Dal punto di vista meno tecnico e più estetico, del Prologo (ma non solo) di Mefistofele, oltre a ciò che ho appena esposto, mi ha sempre colpito quella incredibile sensualità delle linee del coro, in particolare nell’ “Ave Signor”. Il testo è religioso, l’atmosfera è celeste e tutto parla di divino ma questa musica suona voluttuosa e sensuale, come una sorta di canto di sirene che a me, personalmente, risulta assolutamente irresistibile!
Una possibile spiegazione è data dal fatto che questi cori potrebbero in qualche modo già anticipare nel loro intimo la figura di Margherita, personaggio contraddittorio, secondo la quale – come lei stessa affermerà nella prima scena del secondo atto – amore, vita ed estasi sono Dio: se è proprio ciò che voleva esprimere Boito, ci è riuscito alla perfezione!”
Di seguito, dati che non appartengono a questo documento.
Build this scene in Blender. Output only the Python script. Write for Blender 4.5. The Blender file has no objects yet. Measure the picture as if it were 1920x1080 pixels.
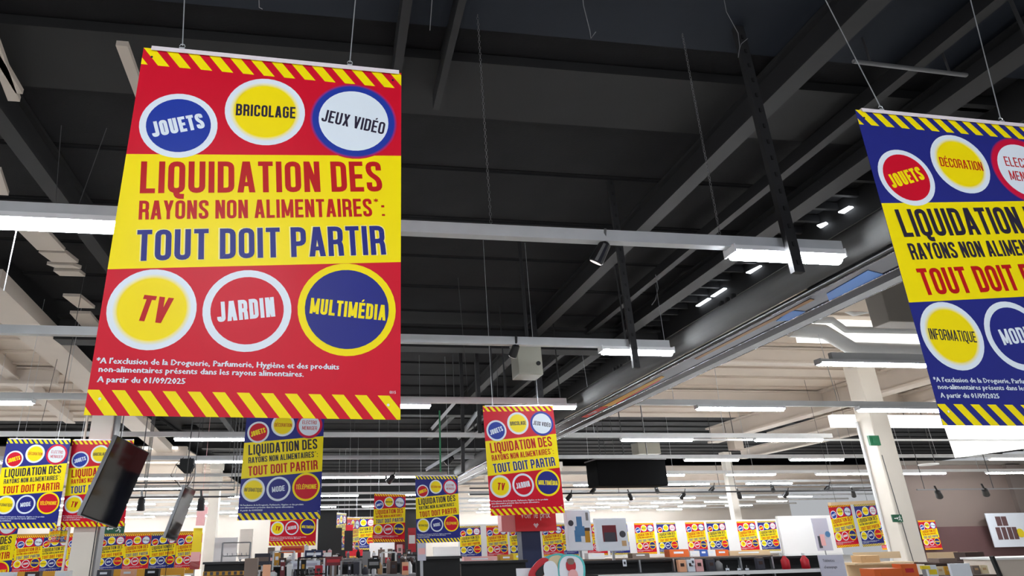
import bpy, math, random
from mathutils import Vector, Matrix, Euler
random.seed(7)
SC = bpy.context.scene
COL = SC.collection
PI = math.pi
# ---------------------------------------------------------------- camera
CX, CY, F = 797.0, 573.0, 1196.0      # principal point and focal length, in pixels of the 1920x1080 frame
ROT = Matrix(((0.9903368, -0.02968312, -0.13546928), (-0.13731439, -0.34677701, -0.92784183), (-0.01943639, 0.9374778, -0.34750195)))
ROT = Matrix((ROT[0], -Vector(ROT[1]), ROT[2])) if (ROT @ Vector((0, 0, -1))).y < 0 else ROT
EYE = Vector((0, 0, 1.8))
cam = bpy.data.objects.new('camera', bpy.data.cameras.new('camera'))
COL.objects.link(cam)
cam.matrix_world = Matrix.Translation(EYE) @ ROT.to_4x4()
cam.data.sensor_width = 36.0
cam.data.lens = F / 1920 * 36
cam.data.shift_x = (960 - CX) / 1920
cam.data.shift_y = (CY - 540) / 1920
cam.data.clip_start = 0.05
cam.data.clip_end = 300
SC.camera = cam
# ---------------------------------------------------------------- world, exposure
SC.view_settings.view_transform = 'Standard'
SC.view_settings.look = 'None'
SC.view_settings.exposure = 0.9
SC.view_settings.gamma = 1.0
SC.view_settings.use_curve_mapping = False
world = bpy.data.worlds.new('store_air')
SC.world = world
world.use_nodes = True
world.node_tree.nodes['Background'].inputs[0].default_value = (0.93, 0.96, 1.0, 1)
world.node_tree.nodes['Background'].inputs[1].default_value = 0.25
TUBE_POWER = 60.0                      # emission of every fluorescent tube in the store

def ray(x, y):
    return ROT @ Vector(((x - CX) / F, (CY - y) / F, -1.0))
def at(x, y, Y):
    r = ray(x, y); return EYE + r * (Y / r.y)
def atz(x, y, z):
    r = ray(x, y); return EYE + r * ((z - EYE.z) / r.z)

# ---------------------------------------------------------------- materials
def lin(c):
    c = c / 255.0
    return c / 12.92 if c <= 0.04045 else ((c + 0.055) / 1.055) ** 2.4
MATS = {}
def mat(name, rgb, rough=0.6, metal=0.0, spec=0.5, bump=0.0, bscale=20.0, vary=0.0, vscale=3.0, emit=0.0, alpha=1.0, trans=0.0):
    if name in MATS: return MATS[name]
    m = bpy.data.materials.new(name); m.use_nodes = True
    nt = m.node_tree; b = nt.nodes['Principled BSDF']
    col = (lin(rgb[0]), lin(rgb[1]), lin(rgb[2]), 1)
    b.inputs['Base Color'].default_value = col
    b.inputs['Roughness'].default_value = rough
    b.inputs['Metallic'].default_value = metal
    b.inputs['Specular IOR Level'].default_value = spec
    if trans: b.inputs['Transmission Weight'].default_value = trans
    if alpha < 1: b.inputs['Alpha'].default_value = alpha
    if emit:
        b.inputs['Emission Color'].default_value = col
        b.inputs['Emission Strength'].default_value = emit
    if vary or bump:
        tc = nt.nodes.new('ShaderNodeTexCoord')
    if vary:
        n = nt.nodes.new('ShaderNodeTexNoise'); n.inputs['Scale'].default_value = vscale; n.inputs['Detail'].default_value = 6
        r = nt.nodes.new('ShaderNodeMixRGB'); r.blend_type = 'MULTIPLY'; r.inputs[0].default_value = 1.0
        cr = nt.nodes.new('ShaderNodeValToRGB')
        cr.color_ramp.elements[0].position = 0.3; cr.color_ramp.elements[1].position = 0.75
        cr.color_ramp.elements[0].color = (1 - vary,) * 3 + (1,); cr.color_ramp.elements[1].color = (1, 1, 1, 1)
        nt.links.new(tc.outputs['Object'], n.inputs['Vector']); nt.links.new(n.outputs['Fac'], cr.inputs[0])
        nt.links.new(cr.outputs[0], r.inputs[2]); r.inputs[1].default_value = col
        nt.links.new(r.outputs[0], b.inputs['Base Color'])
    if bump:
        n2 = nt.nodes.new('ShaderNodeTexNoise'); n2.inputs['Scale'].default_value = bscale; n2.inputs['Detail'].default_value = 3
        bp = nt.nodes.new('ShaderNodeBump'); bp.inputs['Strength'].default_value = bump; bp.inputs['Distance'].default_value = 0.02
        nt.links.new(tc.outputs['Object'], n2.inputs['Vector']); nt.links.new(n2.outputs['Fac'], bp.inputs['Height'])
        nt.links.new(bp.outputs[0], b.inputs['Normal'])
    MATS[name] = m
    return m
def paper(name, rgb): return mat(name, rgb, rough=0.38, spec=0.18, bump=0.3, bscale=2.0)
def soft(name, inner, outer, a, b_):
    """printed disc whose two inks blend into each other near its edge (radial coordinate from the disc's UVs)"""
    m = paper(name, inner); nt = m.node_tree; bs = nt.nodes['Principled BSDF']
    uv = nt.nodes.new('ShaderNodeUVMap'); ln = nt.nodes.new('ShaderNodeVectorMath'); ln.operation = 'LENGTH'
    cr = nt.nodes.new('ShaderNodeValToRGB')
    cr.color_ramp.elements[0].position = a; cr.color_ramp.elements[1].position = b_
    cr.color_ramp.elements[0].color = [lin(c) for c in inner] + [1]; cr.color_ramp.elements[1].color = [lin(c) for c in outer] + [1]
    nt.links.new(uv.outputs[0], ln.inputs[0]); nt.links.new(ln.outputs['Value'], cr.inputs[0]); nt.links.new(cr.outputs[0], bs.inputs['Base Color'])
    return m
RED, NAVY, YEL, WHT = (206, 16, 44), (38, 44, 128), (250, 228, 6), (226, 236, 246)
PM = dict(red=paper('print_red', RED), navy=paper('print_navy', NAVY), yellow=paper('print_yellow', YEL), white=paper('print_white', WHT),
          royal=paper('print_royal_blue', (34, 58, 158)), textred=paper('print_text_red', (188, 20, 26)), dark=paper('print_dark_ink', (44, 38, 58)),
          crimson=paper('print_crimson', (200, 22, 62)), cream=paper('print_pale_outline', (250, 236, 150)),
          soft_yellow=soft('print_soft_yellow', (250, 226, 8), WHT, 0.76, 0.88),
          soft_blue=soft('print_soft_blue', (36, 58, 158), RED, 0.92, 0.995),
          soft_crimson=soft('print_soft_crimson', (206, 20, 60), NAVY, 0.93, 1.0))
PKEYS = list(PM)
M = dict(
    black_deck=mat('black_painted_deck', (41, 41, 43), 0.85, spec=0.2, vary=0.25, vscale=1.2, bump=0.2, bscale=40),
    black_beam=mat('black_painted_beam', (42, 42, 43), 0.7, spec=0.3, vary=0.2, vscale=1.0),
    grey_beam=mat('charcoal_painted_steel', (42, 42, 44), 0.6, spec=0.35, vary=0.2, vscale=1.5),
    blue_black=mat('blue_black_panel', (42, 47, 56), 0.75, spec=0.2, vary=0.2, vscale=0.8),
    cream_deck=mat('cream_painted_deck', (214, 200, 186), 0.7, spec=0.2, vary=0.10, vscale=0.9),
    cream_beam=mat('cream_painted_beam', (212, 200, 188), 0.6, spec=0.3, vary=0.08, vscale=0.9),
    rail=mat('galvanised_rail', (206, 209, 212), 0.45, spec=0.5, vary=0.12, vscale=4),
    rail_white=mat('white_rail', (225, 226, 226), 0.45, vary=0.06, vscale=3),
    housing=mat('white_lamp_housing', (232, 233, 235), 0.4),
    tube=mat('lit_fluorescent_tube', (246, 250, 255), 0.5, emit=TUBE_POWER),
    wire=mat('steel_wire', (205, 208, 212), 0.35, metal=0.6),
    chain=mat('dull_chain_steel', (118, 118, 120), .6, metal=.3),
    wire_dark=mat('dark_wire', (70, 70, 72), 0.6),
    clear=mat('clear_plastic_profile', (236, 226, 232), 0.15, spec=0.8),
    duct=mat('dull_grey_duct', (84, 84, 84), 0.85, spec=0.2, vary=0.15, vscale=2),
    chrome=mat('polished_chrome', (190, 192, 198), 0.12, metal=1.0),
    mirror=mat('mirror_fascia', (120, 122, 130), 0.10, metal=0.9, bump=0.35, bscale=1.3),
    black=mat('black_plastic', (22, 22, 24), 0.35, vary=0.1),
    matte_black=mat('matte_black_board', (15, 16, 18), 0.7, vary=0.15),
    screen=mat('black_glass_screen', (12, 12, 15), 0.06, spec=1.0, bump=0.05, bscale=1.5),
    alu=mat('brushed_aluminium', (176, 178, 182), 0.35, metal=0.8),
    column=mat('column_paint', (232, 224, 212), 0.55, vary=0.06, vscale=1.5),
    white_board=mat('white_board', (238, 238, 238), 0.5, vary=0.04, vscale=1),
    wall_grey=mat('mauve_grey_wall', (138, 122, 114), 0.7, vary=0.08, vscale=0.4),
    wall_brown=mat('mauve_brown_wall', (104, 74, 74), 0.7, vary=0.1, vscale=0.5),
    cream_wall=mat('cream_wall', (214, 206, 196), 0.7, vary=0.08, vscale=0.4),
    navy_panel=mat('navy_panel', (30, 42, 78), 0.5),
    red_panel=mat('red_panel', (206, 34, 44), 0.4),
    pink_panel=mat('pale_red_side', (214, 120, 120), 0.4),
    green=mat('exit_green', (10, 84, 56), 0.4),
    orange=mat('orange_card', (224, 104, 40), 0.5), yellow=mat('yellow_card', (240, 214, 30), 0.5), mustard=mat('mustard_band', (206, 150, 30), 0.5, vary=0.2, vscale=2),
    tan=mat('tan_cardboard', (206, 168, 122), 0.7, vary=0.1), brown=mat('dark_brown_crate', (64, 44, 38), 0.6, vary=0.1), taupe=mat('taupe_carton', (128, 112, 102), 0.7),
    peach=mat('peach_carton', (240, 178, 140), 0.6), pale=mat('pale_paper', (232, 238, 246), 0.5), lilac=mat('lilac_grey_paper', (196, 196, 212), 0.5),
    teal=mat('teal_card', (90, 196, 196), 0.5), blue=mat('blue_card', (52, 92, 176), 0.5), steelblue=mat('steel_blue_print', (76, 128, 176), 0.5),
    grey=mat('mid_grey', (130, 130, 132), 0.5), darkred=mat('dark_red', (110, 24, 34), 0.5), cherry=mat('cherry_red', (190, 30, 44), 0.4), pink=mat('pink_card', (238, 180, 180), 0.5),
    ink=mat('ink', (60, 60, 70), 0.6), white=mat('white_gloss', (240, 240, 240), 0.4), flr=mat('floor_tile', (214, 210, 202), 0.35, vary=0.06, vscale=0.6),
    ac=mat('beige_metal_box', (150, 148, 136), 0.5, vary=0.06), boxgrey=mat('taupe_unit', (140, 132, 124), 0.6, vary=0.05), skylight=mat('frosted_skylight', (240, 247, 255), 0.5, emit=3.0),
    rust=mat('dusty_pink_panel', (150, 112, 100), 0.7, vary=0.1), bluereflect=mat('blue_reflection', (88, 140, 214), 0.2), wood=mat('light_wood', (216, 188, 150), 0.6, vary=0.08),
    lamp_face=mat('spot_lamp_face', (240, 225, 222), 0.4, emit=0.5), cable_green=mat('green_cable', (40, 120, 80), 0.5), cell=mat('cream_cell', (222, 206, 168), 0.6),
)

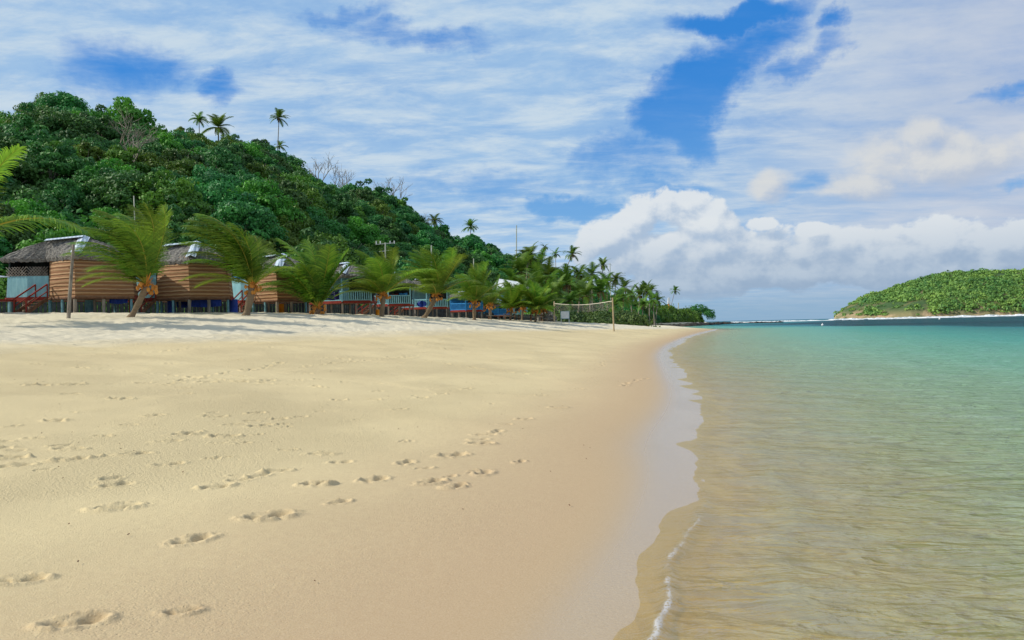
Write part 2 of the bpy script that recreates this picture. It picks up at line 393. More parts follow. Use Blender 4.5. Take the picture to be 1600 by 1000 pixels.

Per quanto riguarda gli “anticipi di novecento”, mi sono già espresso prima. Ci sono – eccome! – e costituiscono a mio parere proprio la croce e delizia di Boito. Delizia per noi, ascoltatori e interpreti del ventunesimo secolo. Croce per il pubblico della Scala, di quel lontano 5 marzo 1868, che riuscì a digerire solo una parte del Mefistofele ma che, a giudicare dalle cronache dell’epoca, ad un certo punto si perse per strada…
Lei hai diretto il Mefistofele (o il Prologo) in più di una occasione; quali sono state le reazioni degli orchestrali e del pubblico?
Le reazioni del pubblico, dopo le mie recenti esecuzioni del prologo di Mefistofele, sono state sbalorditive! I commenti a caldo, dopo il concerto, dei “fan” accorsi in camerino sono stati sulla falsariga di “Ma…dov’era rimasta questa musica fino adesso…?”
I cori (sia le voci bianche che, soprattutto, i cori di adulti a 4 voci miste) erano sempre in estasi…celeste, direttori inclusi.
Devo invece dire che le orchestre, in entrambe le occasioni, nonostante l’entusiasmo con cui hanno affrontato l’operazione, non ho avuto l’impressione che abbiano amato questa partitura tanto quanto la amo io. Ho proposto già una terza volta il Prologo all’altra “mia” Filarmonica Polacca che è la Filarmonica Precarpatica “A. Malawski” di Rzeszów (nei pressi di Cracovia) che, sull’onda del mio entusiasmo nel descrivere il progetto e, visto il grande spiegamento di forze (e di finanze), mi hanno chiesto di preparare una selezione dell’opera in forma di concerto, non contenti di eseguire soltanto il prologo. Il discorso, in poche parole, era questo: se dobbiamo ingaggiare così tanti artisti tutti in una volta, perché lasciarli sul palcoscenico solo per 25 minuti…?
Tutto ciò avverrà ad autunno 2019 o a inizio 2020.
Nerone è il grande assente dai palcoscenici lirici italiani (ma non all’estero); ritiene possibile una sua esecuzione in Italia? Le piacerebbe dirigerlo, in Italia o all’estero?
Sarei felice e dispostissimo a confrontarmi con la partitura del Nerone!
Mai come in questi tempi, in cui il pubblico è ormai piuttosto ben preparato sui “grandi classici”, mi attira meno l’ennesima direzione della mia pur stra-amata Traviata (che cercherei di affrontare in maniera filologica e che, dunque, non verrebbe capita dal pubblico e, men che meno, dai cantanti!) piuttosto che buttarmi con entusiasmo in un’operazione del genere.
Già in passato sono stato protagonista di recuperi di splendidi titoli dell’800 inspiegabilmente accantonati come “Don Bucefalo” e “Re Lear” di Cagnoni (al Festival della Valle d’Itria di Martina Franca), “Pierre deMedicis” di Poniatowski (al Festival di Musica Polacca di Cracovia), “Il Macco” di Ferdinando Ranuzzi (al Teatro Guardassoni di Bologna), tanto per citarne alcuni.
Mi fu addirittura proposto il “Pier Luigi Farnese” di Costantino Palumbo con libretto di Boito (!) un anno fa ma, al momento, l’operazione non ha ancora preso il volo.
Mi trovo spesso all’estero a proporre coproduzioni con l’Italia; nel caso di un titolo così importante e – in un certo senso – nuovo, ci vorrebbe davvero un vero e proprio “team” (e non il solo sottoscritto) che lavorasse alacremente e, soprattutto, un adeguato supporto finanziario con uno sponsor principale che facesse da mecenate e che si accollasse la maggior parte del costo totale, per dare anche una sorta di marchio a tutta l’operazione.